(RADIATOR) Some users got connected without IP in NAS.

Joe Hughes joeyconcrete at gmail.com
Sun Aug 13 02:31:17 CDT 2006


On 12/08/06, Martin Wallner <Martin.Wallner at eunet.co.at> wrote:
> Are you using dynamic IP pool? If yes, are you using the pool on the router
> or do you let RADIATOR do the dirty deed of giving out IP-Adresses?
>
> IMHO the best way is to let the router deal with the dynamic IP's....
>
> On a CISCO router it sometimes happens that the user don't get a dynamic
> IP-Address when the PPP Negotiation takes too long or the client demands an
> IP Address the router is not willing to give (we had some time ago a 64k
> dial in demanding our main DNS servers address... brrr :-), so client and
> router couldn't agree on an address, and the connection stays LCP
> up/negotiating for a bit.... in the 'show user' on a cisco it's shown as a
> virtual interface without an IP.....
>
> Another possibility is, that the router runs out of dynamic IP-Adresses...
> (all used), that is easyly checked by a 'sh ip local pool' ... if yes, just
> add some more addresses to the pool - you can do that on the fly...)
>
> If RADIATOR gives out the (dynamic) addresses, it can be that some addresses
> are not stored in the database, and RADIATOR dishes out the addresses
> twice... making a mess on the router... (that's why I don't like the Idea of
> Radiator giving out the Addresses, makes the router more vulnerable to such
> errors...)

I had the exact same decision to make and opted for RADIATOR handing
out the addresses, but using my own database procedures.

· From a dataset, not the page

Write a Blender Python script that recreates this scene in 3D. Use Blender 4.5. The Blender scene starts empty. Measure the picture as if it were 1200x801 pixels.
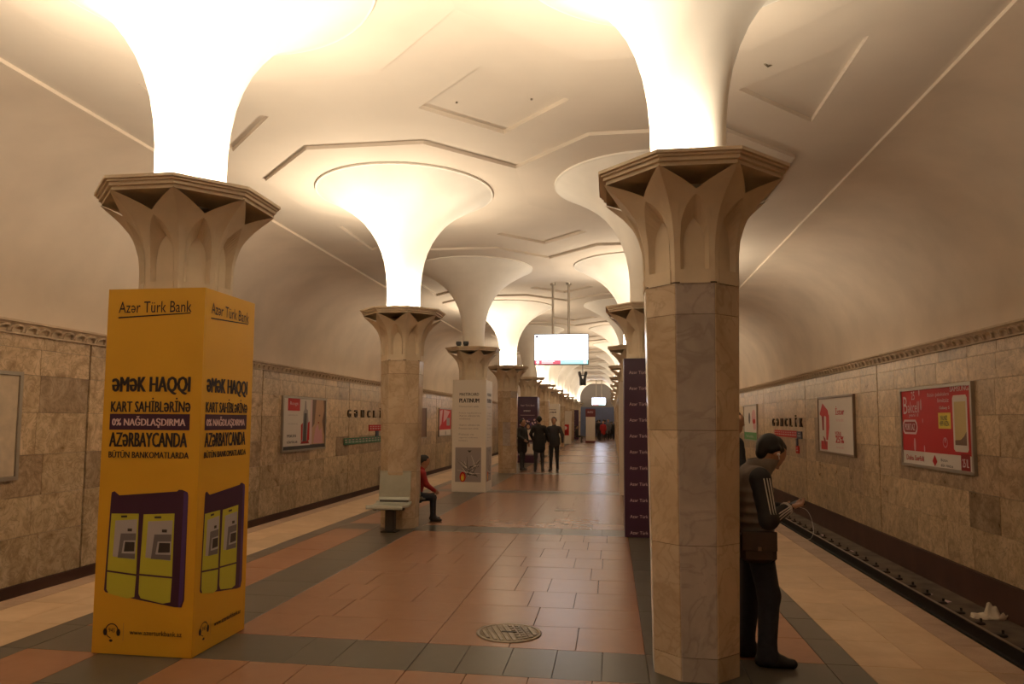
import bpy, bmesh, math, random
import numpy as np
from mathutils import Vector, Matrix, Euler

C = bpy.context.scene.collection
SC = bpy.context.scene
rnd = random.Random(11)

# ------------------------------------------------------------------ camera
def make_camera():
    f, yaw, pitch, roll = 849.5, 0.1453, 0.0777, 0.0064
    fw = Vector((-math.sin(yaw) * math.cos(pitch), math.cos(yaw) * math.cos(pitch), math.sin(pitch)))
    r0 = Vector((math.cos(yaw), math.sin(yaw), 0)); u0 = r0.cross(fw)
    r = math.cos(roll) * r0 + math.sin(roll) * u0
    u = -math.sin(roll) * r0 + math.cos(roll) * u0
    cd = bpy.data.cameras.new('camera'); co = bpy.data.objects.new('camera', cd); C.objects.link(co)
    m = Matrix((r, u, -fw)).transposed().to_4x4(); m.translation = (0, 0, 1.7)
    co.matrix_world = m
    cd.sensor_fit = 'HORIZONTAL'; cd.sensor_width = 36; cd.lens = f / 1200 * 36
    cd.shift_x = 7.49 / 1200; cd.shift_y = 25.41 / 1200
    cd.clip_start = .05; cd.clip_end = 200
    SC.camera = co
make_camera()

# ------------------------------------------------------------------ world, exposure
w = bpy.data.worlds.new('world'); SC.world = w; w.use_nodes = True
w.node_tree.nodes['Background'].inputs[0].default_value = (.01, .008, .006, 1)
w.node_tree.nodes['Background'].inputs[1].default_value = .3
SC.view_settings.view_transform = 'Standard'; SC.view_settings.look = 'None'
SC.view_settings.gamma = 1; SC.view_settings.use_curve_mapping = False
SC.view_settings.exposure = 0.0
SC.cycles.max_bounces = 10; SC.cycles.diffuse_bounces = 7; SC.cycles.glossy_bounces = 4
SC.cycles.sample_clamp_indirect = 6; SC.cycles.caustics_reflective = False; SC.cycles.caustics_refractive = False
LAMP = 345.0                      # uplights in the column heads
LAMP_COL = (1.0, .83, .61)

# ------------------------------------------------------------------ station dimensions
XC, HALF = -1.394, 1.955         # hall axis and column rows
XL, XR = XC - HALF, XC + HALF
Y1, BAY, NCOL = 5.286, 6.0626, 12
YA, YB = -5.0, 75.5              # the hall ends
ZCE = 5.48                       # ceiling
EDGE = 4.20                      # platform half width
SEAM = 4.97
WALL = {'L': -8.6, 'R': 5.8}
ZCOR = {'L': 3.107, 'R': 3.168}
ZBASE = {'L': -.735, 'R': -.668}
ZBED = -1.38
COLY = [Y1 + BAY * n for n in range(NCOL)]

# ------------------------------------------------------------------ materials
M = {}
def nodes(name):
    m = bpy.data.materials.new(name); m.use_nodes = True
    nt = m.node_tree; b = nt.nodes['Principled BSDF']
    return m, nt, b
def plain(name, col, rough=.6, metal=0, emit=None, strength=0, var=.0, scale=6, bump=0, spec=.5):
    m, nt, b = nodes(name)
    b.inputs['Roughness'].default_value = rough; b.inputs['Metallic'].default_value = metal
    b.inputs['Specular IOR Level'].default_value = spec
    b.inputs['Base Color'].default_value = (*col, 1)
    if emit:
        b.inputs['Emission Color'].default_value = (*emit, 1); b.inputs['Emission Strength'].default_value = strength
    if var or bump:
        tc = nt.nodes.new('ShaderNodeTexCoord'); n = nt.nodes.new('ShaderNodeTexNoise')
        n.inputs['Scale'].default_value = scale; n.inputs['Detail'].default_value = 5
        nt.links.new(tc.outputs['Object'], n.inputs['Vector'])
        if var:
            r = nt.nodes.new('ShaderNodeValToRGB')
            r.color_ramp.elements[0].position = .3; r.color_ramp.elements[1].position = .7
            r.color_ramp.elements[0].color = (*[c * (1 - var) for c in col], 1)
            r.color_ramp.elements[1].color = (*[min(1, c * (1 + var)) for c in col], 1)
            nt.links.new(n.outputs['Fac'], r.inputs[0]); nt.links.new(r.outputs[0], b.inputs['Base Color'])
        if bump:
            bp = nt.nodes.new('ShaderNodeBump'); bp.inputs['Strength'].default_value = bump
            nt.links.new(n.outputs['Fac'], bp.inputs['Height']); nt.links.new(bp.outputs[0], b.inputs['Normal'])
    M[name] = m; return m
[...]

I'm glad to
say its working very well to date and I have had no problems. Our PPP
kit is Cisco, although it isn't managed by us as it is under the
'management' (if you can call it that) of the telco.  My biggest
concern was a mismatch between the NAS and the Sessions table within
our database, and if either of them died causing a mismatch. It
becomes even more of a problem if you are enforcing concurrent login
checks because disconnected users can't login as your database
'thinks' they are still logged in.

I have also had issues where ADSL users connecting via PPP start a
session and don't get an IP address because of the NAS/Errors - I
adapted the procedures for START/STOP accounting mesages to handle
this.

Overall it's great - I have exact figures to hand on IP address usage
(handy for RIPE), I can easily allocate Static IP addresses to
customers and I have better control of the IP resource. That in mind,
I put a lot of work into additional functions to monitor the `health`
of the IP address pools and sessions table - if there is a mismatch
(active addresses vs active sessions) then it flags it up and notifies
me (to date, this hasn't happened).

There are downsides. If you don't have a reliable database system
(cluster/mirror) and it goes down, you're in big trouble. If you're
NAS randomly reboots and doesn't inform your database, you're in big
trouble.

Any reboot of the NAS requires some coordination with the
administrators. In my case, I disable authenticate attempts for a
given NAS, I then reboot the thing which clears down the sessions, I
then re-enable authentication and power back on the NAS.